**Challenge:**
Pictures in the data below are not part of the copy; transcribe everything else exactly.
□ □ □ □
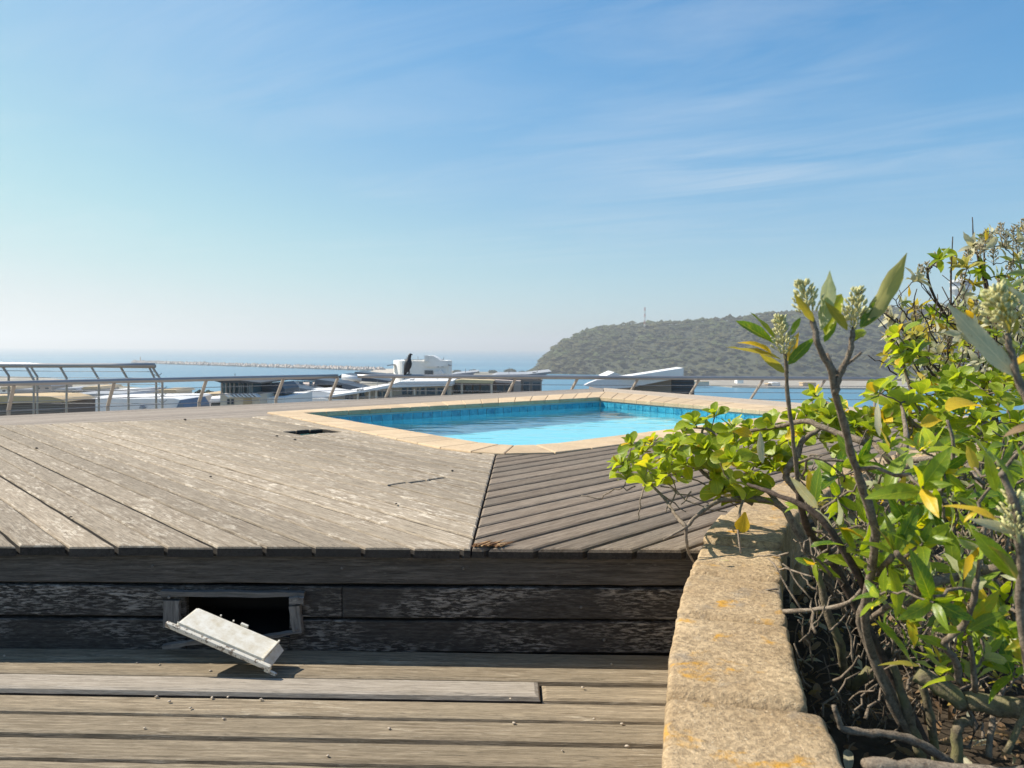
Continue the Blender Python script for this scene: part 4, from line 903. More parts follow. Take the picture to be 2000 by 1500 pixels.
LM_dry = leafmat('dry_leaf', (.20, .12, .06), (.34, .24, .14), (.36, .28, .2), (1, 1, .8), .8)
LEAFM = [LM_round, LM_silver, LM_pale, LM_yellow, LM_olive, LM_dry]
MI = dict(round=0, silver=1, pale=2, yellow=3, olive=4, dry=5)
def bark(name, a, b_, moss=0.0):
    m, N, L, b = newmat(name); v = objcoord(N, L, (1, 1, 1)); n = ntex(N, L, v, 75, 6, .75); n2 = ntex(N, L, v, 14, 4, .6); f = ntex(N, L, v, 230, 4, .75)
    col = mixc(N, L, mrange(N, L, n, .36, .64), a, b_); col = mixc(N, L, mrange(N, L, f, .3, .5, .5, 0), col, (.035, .028, .02))
    if moss: col = mixc(N, L, mrange(N, L, n2, .42, .6, 0, moss), col, (.20, .19, .085))
    L.new(col, b.inputs['Base Color']); sset(b, Roughness=.9); b.inputs['Specular IOR Level'].default_value = .15
    bump(N, L, b, mth(N, L, 'ADD', n, mth(N, L, 'MULTIPLY', f, .4)), .9, .006); return m
M['bark'] = bark('grey_bark', (.12, .09, .065), (.30, .245, .185))
M['bark_dark'] = bark('dark_bark', (.045, .034, .028), (.12, .09, .07))
M['bark_moss'] = bark('mossy_bark', (.11, .09, .06), (.27, .22, .15), .8)
M['twig'] = bark('pale_twig', (.16, .12, .09), (.36, .30, .23))
M['bud'] = plain('cream_buds', (.50, .47, .22), .7, vary=.3, nsc=60)
M['bud_brown'] = plain('brown_buds', (.34, .28, .17), .8, vary=.4, nsc=60)

def leaf_geo(kind, seed):
    rnd = random.Random(seed); n = 8; vs = []; fs = []; uv = []
    bend = rnd.uniform(.05, .30) if kind == 'round' else rnd.uniform(.0, .42); fold = rnd.uniform(.12, .55); tw = rnd.uniform(-.9, .9); ph = rnd.uniform(0, 6)
    for i in range(n):
        t = i / (n - 1)
        if kind == 'round': w = .36 * (math.sin(math.pi * min(1, t ** 1.35 * .97 + .03)) ** .75) * (.55 + .55 * t) + .012
        else: w = .165 * math.sin(math.pi * (t ** .85 * .985 + .012)) ** .8 + .004
        if kind == 'round' and i == n - 1: w = .10
        if kind != 'round' and i == n - 1: w = .004
        wa = (.035 if kind != 'round' else .012) * math.sin(t * 15 + ph) * (1 if 0 < i < n - 1 else 0)
        z = -bend * t * t; x = t * (1 - bend * .25 * t)
        ca, sa = math.cos(tw * t), math.sin(tw * t)
        for s in (-1, 0, 1):
            y = s * (w + wa * .35); zz = abs(s) * w * fold + s * wa * .5; vs.append((x, y * ca - zz * sa, z + y * sa + zz * ca)); uv.append((t, s))
    for i in range(n - 1):
        for k in range(2): fs.append((i * 3 + k, (i + 1) * 3 + k, (i + 1) * 3 + k + 1, i * 3 + k + 1))
    return vs, fs, uv
def leaf_mesh(name, geo, mat):
    me = mesh(name, geo[0], geo[1], True, [mat]); ul = me.uv_layers.new(name='UVMap')
    for lp in me.loops: ul.data[lp.index].uv = geo[2][lp.vertex_index]
    return me
LG = {k: [leaf_geo('round' if k == 'round' else 'lance', 100 + j) for j in range(7)] for k in ('round', 'lance')}
LMESH = {}
def lm(shape, j, mk):
    key = (shape, j, mk)
    if key not in LMESH: LMESH[key] = leaf_mesh('leaf', LG[shape][j], LEAFM[MI[mk]])
    return LMESH[key]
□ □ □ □
**Solution to this problem:**
Continue the Blender Python script for this scene: part 4, from line 903. More parts follow. Take the picture to be 2000 by 1500 pixels.
LM_dry = leafmat('dry_leaf', (.20, .12, .06), (.34, .24, .14), (.36, .28, .2), (1, 1, .8), .8)
LEAFM = [LM_round, LM_silver, LM_pale, LM_yellow, LM_olive, LM_dry]
MI = dict(round=0, silver=1, pale=2, yellow=3, olive=4, dry=5)
def bark(name, a, b_, moss=0.0):
    m, N, L, b = newmat(name); v = objcoord(N, L, (1, 1, 1)); n = ntex(N, L, v, 75, 6, .75); n2 = ntex(N, L, v, 14, 4, .6); f = ntex(N, L, v, 230, 4, .75)
    col = mixc(N, L, mrange(N, L, n, .36, .64), a, b_); col = mixc(N, L, mrange(N, L, f, .3, .5, .5, 0), col, (.035, .028, .02))
    if moss: col = mixc(N, L, mrange(N, L, n2, .42, .6, 0, moss), col, (.20, .19, .085))
    L.new(col, b.inputs['Base Color']); sset(b, Roughness=.9); b.inputs['Specular IOR Level'].default_value = .15
    bump(N, L, b, mth(N, L, 'ADD', n, mth(N, L, 'MULTIPLY', f, .4)), .9, .006); return m
M['bark'] = bark('grey_bark', (.12, .09, .065), (.30, .245, .185))
M['bark_dark'] = bark('dark_bark', (.045, .034, .028), (.12, .09, .07))
M['bark_moss'] = bark('mossy_bark', (.11, .09, .06), (.27, .22, .15), .8)
M['twig'] = bark('pale_twig', (.16, .12, .09), (.36, .30, .23))
M['bud'] = plain('cream_buds', (.50, .47, .22), .7, vary=.3, nsc=60)
M['bud_brown'] = plain('brown_buds', (.34, .28, .17), .8, vary=.4, nsc=60)

def leaf_geo(kind, seed):
    rnd = random.Random(seed); n = 8; vs = []; fs = []; uv = []
    bend = rnd.uniform(.05, .30) if kind == 'round' else rnd.uniform(.0, .42); fold = rnd.uniform(.12, .55); tw = rnd.uniform(-.9, .9); ph = rnd.uniform(0, 6)
    for i in range(n):
        t = i / (n - 1)
        if kind == 'round': w = .36 * (math.sin(math.pi * min(1, t ** 1.35 * .97 + .03)) ** .75) * (.55 + .55 * t) + .012
        else: w = .165 * math.sin(math.pi * (t ** .85 * .985 + .012)) ** .8 + .004
        if kind == 'round' and i == n - 1: w = .10
        if kind != 'round' and i == n - 1: w = .004
        wa = (.035 if kind != 'round' else .012) * math.sin(t * 15 + ph) * (1 if 0 < i < n - 1 else 0)
        z = -bend * t * t; x = t * (1 - bend * .25 * t)
        ca, sa = math.cos(tw * t), math.sin(tw * t)
        for s in (-1, 0, 1):
            y = s * (w + wa * .35); zz = abs(s) * w * fold + s * wa * .5; vs.append((x, y * ca - zz * sa, z + y * sa + zz * ca)); uv.append((t, s))
    for i in range(n - 1):
        for k in range(2): fs.append((i * 3 + k, (i + 1) * 3 + k, (i + 1) * 3 + k + 1, i * 3 + k + 1))
    return vs, fs, uv
def leaf_mesh(name, geo, mat):
    me = mesh(name, geo[0], geo[1], True, [mat]); ul = me.uv_layers.new(name='UVMap')
    for lp in me.loops: ul.data[lp.index].uv = geo[2][lp.vertex_index]
    return me
LG = {k: [leaf_geo('round' if k == 'round' else 'lance', 100 + j) for j in range(7)] for k in ('round', 'lance')}
LMESH = {}
def lm(shape, j, mk):
    key = (shape, j, mk)
    if key not in LMESH: LMESH[key] = leaf_mesh('leaf', LG[shape][j], LEAFM[MI[mk]])
    return LMESH[key]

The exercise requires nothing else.